True, but to make use of Rc/Arc in Rust comparable to the use of GC in Java, almost evrery value would have to be wrapped in one, something I would think is quite rare.

> only that most programs do use it

I would still be interested in seeing statistics for this though. I have only ever used Arc once, and it was only to share a Mutex containing the program's database across threads.

> What's the difference between a standard library and a runtime?

I would say there are three main differences: - A runtime is (usually?) not optional - see languages like C#/Java/Python that require some sort of higher 'power' to manage their execution (interpreting/JITing code, GC management, etc), or crt0 - compared to a standard library which is just some extra code - see the C standard library function strlen() - A standard library can generally be implemented in the language itself. I think this is where the distinction starts to get a little fuzzier, with languages like Roc (its standard library is implemented in Zig), and Haskell (I would assume much of the side-effecty code like the implementation of IO is in C) - The purpose of a standard library is generally to provide 'helper' code that you wouldn't want to write yourself, e.g.

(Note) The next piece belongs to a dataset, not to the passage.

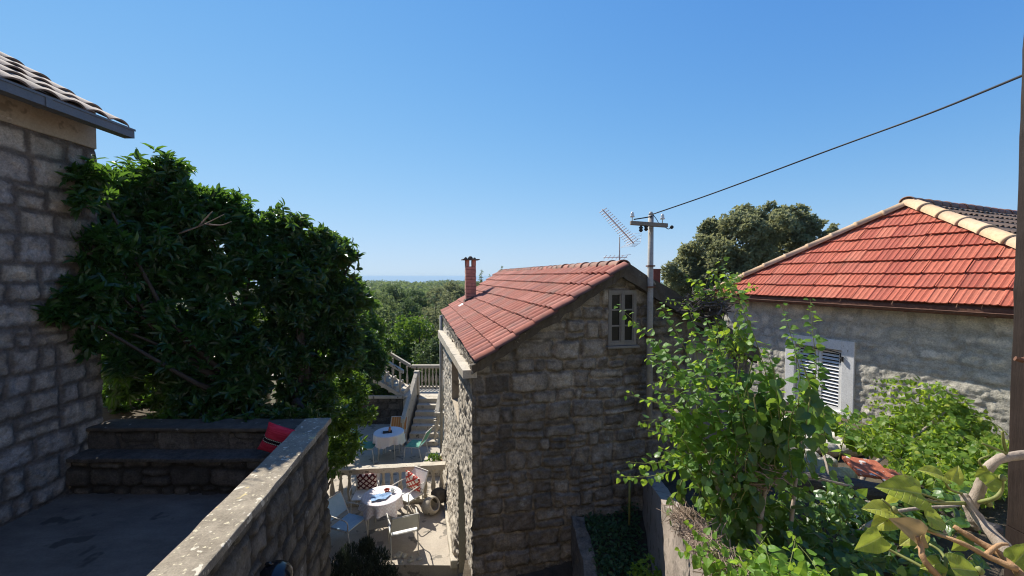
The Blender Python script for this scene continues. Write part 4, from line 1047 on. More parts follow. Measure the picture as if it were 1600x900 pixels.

Vec<T>, HashMap<T>, filesystem functions, etc. On the other hand, the purpose of a runtime is, per the first point, to manage the execution of the language, etc.

> I never said that LLVM was a JVM

True again, my point was worded badly. I didn't mean to suggest you thought LLVM was a JVM, rather to draw a distinction between LLVM and a Java/.NET style VM. LLVM used to stand for Low Level Virtual Machine, and the JVM has instructions like instanceof (which, fairly obviously, checks if a reference is an instance of the named class, array, or interface type). They operate at quite different abstraction levels, and the JVM is a lot more similar to the CLR.

> Now, it is true that Rust is typically (though not always) compiled to native code AOT

I would be genuinely interested in finding about a JIT compiler for Rust.

EDIT: it's worth me mentioning none of this is backed by any formal education (I'm 18), so it is very possibly wrong.